Sunak planning stealth tax on pensions which could leave millions of savers worse off
Rishi Sunak and Jeremy Hunt are reportedly planning a stealth tax on pensions in an attempt to balance the books and revive Britain’s economy.
The prime minister and chancellor are exploring tax rises and budget cuts to counteract the damages done to the UK economy and reverse Britain’s damaged credibility following Liz Truss’s failed mini-budget.
The stealth tax rises would introduce tax rate increase without actually publicly announcing them, meaning millions could be paying more without noticing.
In addition to this, The Daily Telegraph has suggested a freeze in the pension lifetime allowance is set to be revealed later this month. This would also leave approximately two million more savers paying more under a delay in the rise in the tax threshold for retirement funds. The pension lifetime allowance is currently set at £1,073,100 until 2025. The new plan would extend this freeze until 2027.
However, the planned tax rises could risk further alienation and increased political instability with unpopular cuts also planned in time for the chancellor’s fiscal statement on the 17th of November. Tax threshold freezes affecting income tax and national insurance are also reportedly already set to be released.
Sunak stated the country must face “trade-offs” in the upcoming autumn statement as he explained in The Times:
“Everyone appreciates that the government cannot do everything.
How does the government do everything? It just does it by borrowing money which ultimately leads to, as we saw, high inflation, a loss of credibility, spiking interest rates.
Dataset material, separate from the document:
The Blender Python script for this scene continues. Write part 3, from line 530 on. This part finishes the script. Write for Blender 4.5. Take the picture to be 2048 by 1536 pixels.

I completely acknowledge that trust has been damaged over the past few weeks and months. I realise that trust is not given, trust is earnt. My job is to regain people’s trust.”
Tom Selby, head of retirement policy at AJ Bell, said that under the current rules, defined contribution workplace and personal pensions benefit from generous taxes upon death and that the tax changes would make a significant difference in tackling the UK’s budget deficit. He said:
“If you die before age 75, you can pass on funds tax-free to your nominated beneficiary or beneficiaries.
If you die after age 75, any beneficiaries will be taxed on the money in the same way as income when they make a withdrawal.
The Treasury could introduce a tax charge on death to raise extra revenue from retirees hoping to pass money onto loved ones tax efficiently.”